There is risk to New Zealand's brand from these urban impacts. That said, we can look at some major policy issues we will face over the next decade:
•
License to farm –This will increasingly gain
traction, given our fixation with licensing everything from
real estate to charity collectors. This is the focus of
Horizons Regional Council’s One Plan, which has so far
consumed $12 million of ratepayers’ money. Other regions
are watching and waiting and if the plan is implemented, it
will lead to policy makers telling farmers what and how to
farm. Being consent based, it will lack flexibility and
removes the flexible innovation that typifies
farming.
• Water quality –This ties
into the license to farm as ‘evidence’ of the need to
control and manage farmers and farms. Some regional
councils are using devious means where others work
constructively – it’s no surprise where the improving
water quality is to be found. Winning hearts and minds
means making urban New Zealand aware that is has as much
impact on water by way of human sewage and industrial
discharges. In the background of this is the spectre of
water trading.
• National Animal
Identification & Tracing (NAIT) – This ties into the
Emissions Trading Scheme by having a real time census of
farm animals. It is also a possible double-whammy of costs
on farming with the ETS. It reflects an international trend
to supply chain management. Meat & Wool pledged sheep will
not be in NAIT, removing any biosecurity argument.
Federated Farmers believes in tracing as a voluntary
market-led solution but opposes compulsion that will impose
extra compliance and transfer any marketing compliance onto
us, the suppliers. I ask you, where’s the price
premium?
• Biosecurity – There has been
a 51 percent real term increase in Vote Biosecurity between
2000 and 2009, yet is it 51 percent better? There is
degradation at the front line and a bloating in the rear as
well as a bloating of compliance. The strategy seems more
flight than fight.
• Size of Government
–In real terms, $30 billion more of our dollars is
being consumed today than it was back in 2000. This affects
our interest rates as fiscal policy kneecaps monetary policy
– imagine what $30 billion back in the pockets of Kiwis
would mean.
• Reforming the RMA then using
it effectively – Compensation in the RMA is a must, as
is enshrining the property right. That said, National
Environmental Standards provide a means to create nationally
consistent rules, as opposed to the hodgepodge of permitted
activity rules we all farm under today.
•
Local government funding – I ask, is it time for a
Poll Tax type reform of local government funding in order to
move away from a reliance on rates? In the year to March
2009, rates increased three times the rate of inflation at
8.4 percent - this is not sustainable as the increasing
members of Federated Farmers’100k club testify
to.
Yet climate change opens doors, as well as closes them.
Federated Farmers takes cold comfort that our behind the scenes lobbying may save each New Zealand farmer some $27,000 per annum from 2030.

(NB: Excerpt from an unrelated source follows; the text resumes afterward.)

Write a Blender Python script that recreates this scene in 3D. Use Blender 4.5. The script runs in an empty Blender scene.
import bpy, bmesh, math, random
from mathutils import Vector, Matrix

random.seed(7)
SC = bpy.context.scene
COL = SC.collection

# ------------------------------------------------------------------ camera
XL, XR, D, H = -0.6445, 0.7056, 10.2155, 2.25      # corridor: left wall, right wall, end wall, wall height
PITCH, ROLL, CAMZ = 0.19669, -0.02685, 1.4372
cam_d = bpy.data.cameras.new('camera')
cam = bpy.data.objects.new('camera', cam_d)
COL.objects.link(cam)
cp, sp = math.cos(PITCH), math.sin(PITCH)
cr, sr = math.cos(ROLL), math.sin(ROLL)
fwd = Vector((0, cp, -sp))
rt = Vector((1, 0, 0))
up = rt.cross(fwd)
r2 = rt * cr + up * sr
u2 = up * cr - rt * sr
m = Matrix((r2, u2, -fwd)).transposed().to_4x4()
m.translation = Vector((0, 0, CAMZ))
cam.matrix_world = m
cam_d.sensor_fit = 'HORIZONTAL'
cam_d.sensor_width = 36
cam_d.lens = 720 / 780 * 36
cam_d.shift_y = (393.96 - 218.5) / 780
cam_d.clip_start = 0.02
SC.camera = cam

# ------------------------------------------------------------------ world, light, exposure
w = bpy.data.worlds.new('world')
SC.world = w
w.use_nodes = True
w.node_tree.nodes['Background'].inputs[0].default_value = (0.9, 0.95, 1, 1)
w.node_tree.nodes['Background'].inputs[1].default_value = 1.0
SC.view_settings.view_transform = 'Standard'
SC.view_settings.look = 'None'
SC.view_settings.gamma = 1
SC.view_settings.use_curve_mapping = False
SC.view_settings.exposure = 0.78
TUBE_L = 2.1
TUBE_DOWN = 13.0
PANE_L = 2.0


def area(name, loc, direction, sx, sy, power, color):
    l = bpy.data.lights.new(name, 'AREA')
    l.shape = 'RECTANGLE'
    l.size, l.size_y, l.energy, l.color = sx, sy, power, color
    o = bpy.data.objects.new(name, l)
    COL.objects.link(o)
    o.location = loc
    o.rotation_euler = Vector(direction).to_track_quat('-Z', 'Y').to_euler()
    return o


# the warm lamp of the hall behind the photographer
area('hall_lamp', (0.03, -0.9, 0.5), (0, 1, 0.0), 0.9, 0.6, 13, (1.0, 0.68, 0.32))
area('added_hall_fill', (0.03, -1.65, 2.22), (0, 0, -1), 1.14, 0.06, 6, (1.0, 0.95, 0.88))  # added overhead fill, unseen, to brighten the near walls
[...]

While the Federation wished to see the entire ETS scrapped and certainly agricultural gasses removed, we also worked to reduce the worst of the ETS impacts. Farmers, like all New Zealanders, will be paying more for direct energy and liquid fuel use from July 1 2010, yet the cost against base production for transport, processing and distribution will filter back to us.
With the global and policy environment changing, there are opportunities for new technology and industries to be developed by way of research-led solutions. New Zealand's farmers will have to change and adapt to meet consumer preferences and demand. This will open new doors and close others.
The Global Alliance concept is a strong marker for the future and there is talk of a US$10 billion fund into which we will contribute $50 million. That sort of money, if put into research, would boost R&D for climate change to 0.033 percent of GDP, very close to the 0.05 percent target we would like to see.
That said, the ETS and carbon foot printing studies will be completely useless unless consumer labelling and marketing kills the food miles deceit. The Government ought to be talking up our credentials and not talking them down. We have an awesome story to tell but is anyone promoting it in our markets?
From the
agricultural sector's perspective there is a holy trinity in
the offing – more production with fewer inputs, generating
less emissions
If agriculture is enrolled in the
ETS, the technology cupboard is currently bare. Millions of
years of ruminant evolution cannot to be corrected in a few
years.
So we are putting to the Government our shopping list for the Copenhagen talks that will create a successor to the Kyoto Protocol.
Agricultural gas emissions should be excluded, but if they are to be included, then it needs to take a global and not individual country perspective. Efficient producers like New Zealand must be able to ‘over emit’ given we ‘over produce’ food on a world scale.
After all, only 6 percent of what is produced is consumed locally.
We need international funding for the Global Alliance concept to tackle emissions arising from the agricultural sector. That’s a big fund and recognition New Zealand provides a laboratory for the rest of the world.
There must be the ability to count pre-1990 forests as permanent forestry sinks, with the inclusion of non-forest crops, plantings and grasses for credit purposes. Riparian plantings, shelter belts and trees not covering a third of a hectare do not currently count.
Our emissions profile is accordingly overstated.
Yet, there’s scope for the inclusion of non-plant based carbon sinks like wool. The inclusion of leathers and hides is one way to provide an alternate carbon store and give the moribund wool industry a new lease of life.
We also wish to secure flexible land use to facilitate use of productive land, transferring permanent carbon sinks onto non-productive land.
There must be global standardisation of foot printing methodologies to give consumers the confidence to trust labeling and to stop Food Miles dead in its tracks.
Finally, we’d like to see our territorial seas and Exclusive Economic Zones recognised as permanent carbon sinks. We have the seventh largest on earth and the seas provide the largest carbon sinks on earth.
It’s a carbon sink and it’s ours, so why doesn’t it count?
So overall, we have a tonne of opportunities in the next five years to take agriculture forward. Federated Farmers is relevant and rearing to get New Zealand farming.